Ramona Koval: Do you think it was the views of other people, those reviews of the film that made you finally put pen to paper about her, because you say that it doesn't happen...you say it can never be a kindness to a child to undermine the love it has for its parents by suggesting that they are not deserving of its love.

Raimond Gaita: I thought the reviewers were all full of sincere compassion for the boy, for the film me, but as I say in trying to suggest in those reviews that this was a woman undeserving of my love and indeed of her husband's love, I thought this was no kindness. In fact I think it's an insidious thing in general. One of the things I say in the book...and again, I wanted to...and this is in the case of my father, being a witness to this, is that the nature of his compassionate love for my mother and his compassionate response to her need, while at the same time never denying that she had betrayed him, that enabled me to see her in a light where I could love her without shame. And that's a very, very important thing, because I knew how disdainful everybody was of her.

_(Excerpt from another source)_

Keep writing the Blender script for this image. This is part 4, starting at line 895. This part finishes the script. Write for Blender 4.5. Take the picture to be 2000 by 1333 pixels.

Ramona Koval: 'Love her without shame'?

Raimond Gaita: Yes, without being embarrassed by the fact that everybody thought she was utterly irresponsible and so on. I became really aware of this, again, not in my own case, but through a series of accidents I became a kind of ambassador or what's called an ambassador for an organisation called Mirabel which is a wonderful organisation that gives support to kids who have been orphaned or abandoned when their parents were drug addicts.

And one of the talks I gave at a fund-raising thing, I emphasised this, I've seen Mirabel doing this, and a wonderful woman, Jane Rowe, who is the CEO of it, I said one of the things that is so wonderful about Mirabel is it recognises not only that these kids need to be loved, which everybody knows is important, but they had to be enabled to love. And sometimes what gets in the way of being able to love...of course it is psychological factors, traumas of one sort or another, but a certain kind of moralism can get in the way too because if you are encouraged to disapprove of your parents and join in the disdain for them that is felt in the community, and I felt that constantly in the case of my mother...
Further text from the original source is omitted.